If I'm teaching black women's history, I say, “Give me a list of names, the key black women in US history who you are aware of.” As soon as I say, “You can't say Rosa Parks,” students chuckle because that's exactly where they're about to go. Often it doesn't take long for there to be complete silence in the room. And an uncomfortable feeling where people realize, “I don't really know that many black women in our history.”

These days, she's creating similar moments of revelation and curiosity for her own students at the University of Pittsburgh PA, where she teaches classes on the civil rights movement, black women's history and other topics of race and gender in history. Blain notes:

If I'm teaching black women's history, I say, “Give me a list of names, the key black women in US history who you are aware of.” As soon as I say, “You can't say Rosa Parks,” students chuckle because that's exactly where they're about to go. Often it doesn't take long for there to be complete silence in the room. And an uncomfortable feeling where people realize, “I don't really know that many black women in our history.”

She cites a recent moment where many students in her class learned about Fannie Lou Hamer for the first time with her, sharing their bewilderment about how they hadn't previously learned of her. This adjustment of expectations bears out in the book, particularly regarding expectations around the book's subject matter. “Even as I articulate the term ‘black nationalist,’ I think immediately people will have all these thoughts about what that means,” Blain says. “What they'll find in the book is that it's often very different from what they imagined.”
 
Problems Beyond the Nation‐State

Set the World on Fire centers many women who were essential to black nationalist movements who had previously been given a similar “hidden figures” treatment up to this point. Figures like Ethel Waddell and Josephine Moody (whose 1942 writings inspired the title of the book) come alive as Blain shares their triumphs and struggles; in fact, she believes it was they who told their story to her as she wrote:

I wasn't always quite sure what I would find or even the path I would take. But in many ways, the sources guided me and once I found the key historical figures through the process of doing research, in a way the story sort of unfolded before me and thankfully I was able to flesh it out into this book.

The lessons the stories revealed, as you might expect, are ones Blain sees use for in this latest age of protest and demonstration. Perhaps the biggest, as the trajectory of the Garvey movement sought to prove? These problems are bigger than just America.

“It's important to understand that even as we express a call for #MeToo as a way to … no longer accept sexual harassment and sexual abuse wherever they unfold, we also have to say that this isn't just a concern for the United States,” she says.
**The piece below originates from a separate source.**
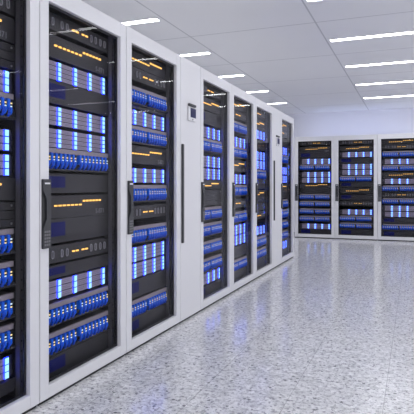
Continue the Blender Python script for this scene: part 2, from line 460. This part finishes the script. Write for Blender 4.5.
LAY = {
'C1': [('T4',1.970),('T3',1.876,.120),('BX',1.783,1.659),('S3',1.650),('CB',1.540),('S3',1.369),('S3',1.249),('T3',1.105,.110),('BX',1.021,0.897),('CB',0.892),('CB',0.735),('CB',0.582),('CB',0.434),('S3',0.274),('BL',0.162,0.100)],
'C2': [('T4',1.985),('T3',1.880,.125),('S4',1.777),('BL',1.669,1.542),('S4',1.531),('S4',1.409),('CB',1.301),('BL',1.165,1.058),('T3',1.010,.125),('BL',0.918,0.785),('T4',0.725),('BL',0.665,0.595),('S3',0.582),('CB',0.465),('CB',0.310),('BL',0.178,0.064)],
'C3': [('T3',2.000,.105),('T4',1.880),('CB',1.788),('BL',1.663,1.640),('S4',1.630),('CB',1.515),('T3',1.345,.125),('S3',1.223),('CB',1.104),('T4',0.910),('CB',0.815),('S4',0.667),('S4',0.553),('BL',0.443,0.315),('CB',0.305),('BL',0.175,0.064)],
'C4': [('T4',2.000),('T3',1.890,.120),('BL',1.800,1.675),('S4',1.655),('CB',1.539),('S4',1.380),('S4',1.263),('T3',1.120,.078),('BX',1.058,0.912),('CB',0.897),('CB',0.747),('CB',0.581),('CB',0.420),('S3',0.276),('BL',0.160,0.064)],
'C5': [('T3',2.003,.105),('T4',1.880),('CB',1.800),('S4',1.635),('CB',1.526),('T3',1.345,.125),('S4',1.224),('CB',1.108),('T4',0.905),('CB',0.816),('S3',0.665),('S3',0.550),('BL',0.430,0.311),('CB',0.295),('BL',0.160,0.064)],
'C6': [('T4',2.000),('T3',1.892,.125),('S3',1.793),('BX',1.680,1.554),('S4',1.529),('S4',1.415),('CB',1.300),('BL',1.165,1.060),('T3',1.010,.125),('BL',0.915,0.785),('T4',0.725),('S3',0.588),('CB',0.460),('CB',0.314),('BL',0.178,0.064)],
'C7': [('T3',2.003,.105),('T4',1.880),('BL',1.809,1.688),('S3',1.673),('CB',1.555),('S3',1.375),('S3',1.248),('T3',1.090,.085),('BL',1.035,0.914),('CB',0.899),('CB',0.747),('CB',0.588),('CB',0.436),('S3',0.265),('BL',0.150,0.064)],
'B1': [('T4',2.000),('T3',1.896,.125),('BL',1.805,1.682),('S3',1.668),('CB',1.549),('S3',1.392),('S3',1.271),('T3',1.125,.075),('BX',1.085,0.941),('CB',0.926),('CB',0.778),('CB',0.619),('CB',0.465),('S3',0.297),('BL',0.185,0.064)],
'B2': [('T4',1.995),('T3',1.890,.105),('S3',1.795),('BL',1.671,1.562),('S3',1.548),('S3',1.428),('CB',1.305),('BL',1.172,1.065),('T3',1.015,.105),('BL',0.920,0.800),('T4',0.738),('S3',0.611),('CB',0.487),('CB',0.339),('BL',0.201,0.064)],
'B3': [('T3',2.003,.105),('T4',1.880),('CB',1.795),('S3',1.639),('CB',1.515),('T3',1.335,.105),('S3',1.242),('CB',1.106),('T4',0.920),('CB',0.852),('S3',0.700),('S3',0.580),('BL',0.457,0.347),('CB',0.331),('BL',0.197,0.064)],
}
PLACE = {}
for n, k in ((-1, 'C1'), (0, 'C2'), (1, 'C3'), (2.5, 'C4'), (3.5, 'C5'), (4.5, 'C6'), (6, 'C7')):
    PLACE[k] = (Vector((0, YG0+PW*n+PW/2, 0)), PI/2)
for n, k in enumerate(('B1', 'B2', 'B3')):
    PLACE[k] = (Vector((XB+PW*n+PW/2, YB, 0)), 0.)
RL = {'C1': ('nearest white glass-door rack, leftmost and cut off by the photo edge', 'in the leftmost rack'),
 'C2': ('large white rack second from left with the biggest handle and keypad', 'in the second rack from left'),
 'C3': ('white rack third from left, touching the nearer slim cabinet', 'in the third rack from left'),
 'C4': ('white rack just beyond the nearer slim cabinet with controller', 'in the rack just past the nearer slim cabinet'),
 'C5': ('white rack second beyond the nearer slim cabinet, in the left row', 'in the second rack past the nearer slim cabinet'),
 'C6': ('white rack just before the farther slim cabinet, in the left row', 'in the rack before the farther slim cabinet'),
 'C7': ('white rack ending the left row, just past the farther slim cabinet', 'in the last rack of the left row'),
 'B1': ('leftmost of the three white racks standing against the back wall', 'in the left rack of the back row'),
 'B2': ('middle of the three white racks standing against the back wall', 'in the middle rack of the back row'),
 'B3': ('rightmost white rack by the back wall, cut off by the photo edge', 'in the right rack of the back row')}
NTH = ['topmost', 'second', 'third', 'fourth', 'fifth']
KD = {'S': 'blue-lit drive shelf', 'CB': 'blue-cabled patch panel', 'T3': 'server with amber dashes', 'T4': 'server with upright slots', 'BL': 'plain dark server with navy panel', 'BX': 'plain black server'}
GR = {'S': 'blue-lit drive shelves in the racks', 'CB': 'patch panels with blue cables in the racks', 'T3': 'servers with amber dashes in the racks', 'T4': 'slotted servers in the racks', 'BL': 'plain dark servers in the racks', 'BX': 'plain black servers in the racks'}
for key, units in LAY.items():
    org, rz = PLACE[key]; M = front(rz, org)
    rack(org, rz, RL[key][0], 'white server racks')
    kinds = [u[0] if u[0][0] != 'S' else 'S' for u in units]; seen = {}
    for u, kd in zip(units, kinds):
        n = kinds.count(kd); i = seen.get(kd, 0); seen[kd] = i+1
        o = 'only' if n == 1 else ('lowest' if i == n-1 else ('topmost' if i == 0 else NTH[i]))
        lab = f'{o} {KD[kd]} {RL[key][1]}'
        g = GR[kd]
        if kd == 'S': drive_shelf(M, rz, u[1], .103, int(u[0][1]), lab, g)
        elif kd == 'CB': patch_panel(M, rz, u[1], lab, g)
        elif kd == 'T3': control_unit(M, rz, u[1], u[2], lab, g, .034)
        elif kd == 'T4': fan_unit(M, rz, u[1], lab, g)
        elif kd == 'BL': blank_unit(M, rz, u[1], u[2], lab, g)
        else: box_unit(M, rz, u[1], u[2], lab, g)
slim(Vector((0, YG0+PW*2+.21, 0)), 'nearer slim white cabinet with wall controller and long dark handle')
slim(Vector((0, YG0+PW*5.5+.21, 0)), 'farther slim white cabinet with small controller, before the last left rack')

# ------------------------------------------------------------------ world, camera, view
w = bpy.data.worlds.new('World'); S.world = w; w.use_nodes = True
w.node_tree.nodes['Background'].inputs[0].default_value = (.91, .92, 1, 1); w.node_tree.nodes['Background'].inputs[1].default_value = 1.35
cam = bpy.data.cameras.new('camera'); co = bpy.data.objects.new('camera', cam); COL.objects.link(co)
cam.sensor_width = 36; cam.sensor_fit = 'HORIZONTAL'; cam.lens = 523.88*36/414
cam.shift_y = -(207-185.93)/414; cam.clip_start = .05
co.location = (1.7293, 0, 1.0972); co.rotation_euler = (PI/2, 0, .37732)
S.camera = co
S.view_settings.view_transform = 'Standard'; S.view_settings.look = 'None'; S.view_settings.gamma = 1
S.view_settings.use_curve_mapping = False
S.view_settings.exposure = -0.09
S.cycles.max_bounces = 12; S.cycles.transparent_max_bounces = 16; S.cycles.use_denoising = True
Citing Haitian author Edwidge Danticat's proclamation that the country's scandal with OXFAM is a #MeToo issue in the same way that many scandals in the hotel and migrant worker industries here in the United States are, Blain believes that “it's a global problem.” She continues, “If we see it as a global problem, we can think about global solutions and the ways in which we could form alliances across geographic borders to change and transform, really, systems of oppression.”

Expanding Knowledge

As we go forth to participate in these movements, and as we prepare our students—no matter their gender—to take part in this critical moment of change, I asked Blain how to expand the scope of our current movements in the way that the black women nationalists of her book's history did. What was her response? Expand knowledge and context, and then the scope will expand on its own.

“When I teach courses,” Blain says, “I find that it's already difficult to encounter students who have a full grasp of US history in and of itself.” Which means it can be even harder for students to grasp the global contexts too. But “with more exposure to these stories,” students can begin to comprehend “what they're experiencing is certainly not unique to the nation‐state.” Blain hopes the lessons students learn in her classes “will help them with their own political organizing” and encourage them “to reach out, reach beyond their communities or beyond the nation‐state.”